* Exercise aim *
Set out each line from the following listing that includes the word "picture".

* Data segment *
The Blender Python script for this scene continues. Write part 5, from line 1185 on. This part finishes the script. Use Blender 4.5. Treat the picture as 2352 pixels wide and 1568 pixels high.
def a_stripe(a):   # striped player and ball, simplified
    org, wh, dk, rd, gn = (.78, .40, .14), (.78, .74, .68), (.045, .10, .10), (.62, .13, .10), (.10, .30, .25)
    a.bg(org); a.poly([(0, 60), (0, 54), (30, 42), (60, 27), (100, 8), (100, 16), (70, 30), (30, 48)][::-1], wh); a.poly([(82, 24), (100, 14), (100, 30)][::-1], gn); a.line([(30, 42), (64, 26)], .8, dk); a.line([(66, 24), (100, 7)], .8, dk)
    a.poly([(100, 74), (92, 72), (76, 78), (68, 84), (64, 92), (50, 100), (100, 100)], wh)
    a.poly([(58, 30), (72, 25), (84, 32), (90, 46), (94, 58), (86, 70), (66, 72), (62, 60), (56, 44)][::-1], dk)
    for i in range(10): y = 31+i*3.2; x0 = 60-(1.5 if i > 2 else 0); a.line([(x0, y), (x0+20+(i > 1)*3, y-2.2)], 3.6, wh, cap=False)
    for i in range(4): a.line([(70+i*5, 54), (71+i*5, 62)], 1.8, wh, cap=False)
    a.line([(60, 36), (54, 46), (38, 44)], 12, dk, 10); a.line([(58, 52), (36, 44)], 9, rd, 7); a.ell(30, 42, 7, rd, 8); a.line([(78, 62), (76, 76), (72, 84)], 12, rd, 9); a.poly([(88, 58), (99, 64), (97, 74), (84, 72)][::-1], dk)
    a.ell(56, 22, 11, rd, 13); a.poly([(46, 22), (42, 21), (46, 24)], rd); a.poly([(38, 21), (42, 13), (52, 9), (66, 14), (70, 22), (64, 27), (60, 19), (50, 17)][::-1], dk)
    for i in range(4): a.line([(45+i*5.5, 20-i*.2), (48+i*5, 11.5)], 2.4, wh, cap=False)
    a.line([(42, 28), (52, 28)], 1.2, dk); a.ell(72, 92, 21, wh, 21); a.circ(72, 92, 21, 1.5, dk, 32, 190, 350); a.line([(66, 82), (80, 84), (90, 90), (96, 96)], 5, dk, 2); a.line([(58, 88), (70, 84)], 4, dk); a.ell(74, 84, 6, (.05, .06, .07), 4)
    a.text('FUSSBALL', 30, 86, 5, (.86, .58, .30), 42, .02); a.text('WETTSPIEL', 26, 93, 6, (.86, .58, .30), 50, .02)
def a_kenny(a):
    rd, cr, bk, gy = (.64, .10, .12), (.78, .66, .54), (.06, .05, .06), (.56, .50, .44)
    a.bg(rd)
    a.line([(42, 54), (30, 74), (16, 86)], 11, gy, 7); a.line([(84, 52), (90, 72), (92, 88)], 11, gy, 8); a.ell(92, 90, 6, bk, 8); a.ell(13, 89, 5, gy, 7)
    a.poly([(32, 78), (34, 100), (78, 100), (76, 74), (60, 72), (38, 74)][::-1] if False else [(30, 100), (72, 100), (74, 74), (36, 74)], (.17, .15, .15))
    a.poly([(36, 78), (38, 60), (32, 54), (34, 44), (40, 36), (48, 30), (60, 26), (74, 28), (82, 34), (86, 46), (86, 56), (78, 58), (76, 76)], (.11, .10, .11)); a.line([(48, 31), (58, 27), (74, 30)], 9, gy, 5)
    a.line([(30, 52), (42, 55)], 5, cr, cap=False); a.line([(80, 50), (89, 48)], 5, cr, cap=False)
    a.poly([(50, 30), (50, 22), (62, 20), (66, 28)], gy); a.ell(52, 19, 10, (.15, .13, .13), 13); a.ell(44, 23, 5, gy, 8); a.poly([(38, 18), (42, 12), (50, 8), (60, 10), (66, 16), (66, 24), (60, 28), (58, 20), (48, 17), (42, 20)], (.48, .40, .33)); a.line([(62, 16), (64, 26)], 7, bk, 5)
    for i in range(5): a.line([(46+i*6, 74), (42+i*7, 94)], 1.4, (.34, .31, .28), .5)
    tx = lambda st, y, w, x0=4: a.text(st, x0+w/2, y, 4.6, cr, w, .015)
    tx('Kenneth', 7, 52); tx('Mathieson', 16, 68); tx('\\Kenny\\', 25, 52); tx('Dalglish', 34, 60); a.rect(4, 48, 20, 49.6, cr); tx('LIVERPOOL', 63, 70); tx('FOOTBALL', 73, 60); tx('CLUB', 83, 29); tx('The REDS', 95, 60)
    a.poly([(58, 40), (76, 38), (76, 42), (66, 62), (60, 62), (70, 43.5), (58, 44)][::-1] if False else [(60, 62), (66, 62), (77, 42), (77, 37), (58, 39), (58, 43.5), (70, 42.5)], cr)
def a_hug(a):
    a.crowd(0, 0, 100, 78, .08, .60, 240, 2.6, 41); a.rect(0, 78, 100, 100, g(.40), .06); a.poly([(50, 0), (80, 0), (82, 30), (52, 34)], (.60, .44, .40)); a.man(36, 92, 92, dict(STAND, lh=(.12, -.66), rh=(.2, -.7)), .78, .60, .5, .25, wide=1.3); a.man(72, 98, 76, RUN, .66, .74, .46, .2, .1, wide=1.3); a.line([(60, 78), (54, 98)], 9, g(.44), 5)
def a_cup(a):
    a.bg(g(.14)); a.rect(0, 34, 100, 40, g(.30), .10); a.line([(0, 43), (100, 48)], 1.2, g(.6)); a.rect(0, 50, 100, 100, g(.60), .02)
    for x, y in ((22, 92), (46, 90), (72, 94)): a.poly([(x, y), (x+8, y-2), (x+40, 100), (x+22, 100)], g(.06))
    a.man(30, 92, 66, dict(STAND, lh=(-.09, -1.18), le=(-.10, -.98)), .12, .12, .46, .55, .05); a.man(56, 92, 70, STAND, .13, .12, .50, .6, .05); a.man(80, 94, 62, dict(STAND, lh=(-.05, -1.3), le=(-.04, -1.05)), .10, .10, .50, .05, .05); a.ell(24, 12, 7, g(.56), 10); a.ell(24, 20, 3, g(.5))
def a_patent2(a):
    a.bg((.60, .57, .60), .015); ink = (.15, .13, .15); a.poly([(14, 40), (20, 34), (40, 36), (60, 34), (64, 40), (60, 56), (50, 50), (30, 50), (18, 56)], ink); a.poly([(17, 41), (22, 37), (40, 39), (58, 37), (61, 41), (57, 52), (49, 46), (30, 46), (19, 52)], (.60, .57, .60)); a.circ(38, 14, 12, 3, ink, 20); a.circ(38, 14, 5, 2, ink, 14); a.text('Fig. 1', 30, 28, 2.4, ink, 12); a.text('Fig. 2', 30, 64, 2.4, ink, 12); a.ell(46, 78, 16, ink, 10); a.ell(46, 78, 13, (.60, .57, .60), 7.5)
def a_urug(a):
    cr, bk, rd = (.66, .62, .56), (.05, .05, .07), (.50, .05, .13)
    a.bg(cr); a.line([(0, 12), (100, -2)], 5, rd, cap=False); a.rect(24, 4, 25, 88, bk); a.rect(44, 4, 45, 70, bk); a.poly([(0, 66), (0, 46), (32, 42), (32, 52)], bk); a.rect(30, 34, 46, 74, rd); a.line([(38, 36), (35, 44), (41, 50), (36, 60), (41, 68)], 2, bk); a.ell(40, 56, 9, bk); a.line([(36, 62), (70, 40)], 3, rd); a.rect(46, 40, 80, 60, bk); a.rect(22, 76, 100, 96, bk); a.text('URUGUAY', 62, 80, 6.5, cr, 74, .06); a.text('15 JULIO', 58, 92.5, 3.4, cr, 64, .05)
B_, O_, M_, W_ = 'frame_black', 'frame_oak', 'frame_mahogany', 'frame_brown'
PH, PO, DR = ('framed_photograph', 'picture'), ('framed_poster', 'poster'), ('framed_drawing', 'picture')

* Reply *
The Blender Python script for this scene continues. Write part 5, from line 1185 on. This part finishes the script. Use Blender 4.5. Treat the picture as 2352 pixels wide and 1568 pixels high.
PH, PO, DR = ('framed_photograph', 'picture'), ('framed_poster', 'poster'), ('framed_drawing', 'picture')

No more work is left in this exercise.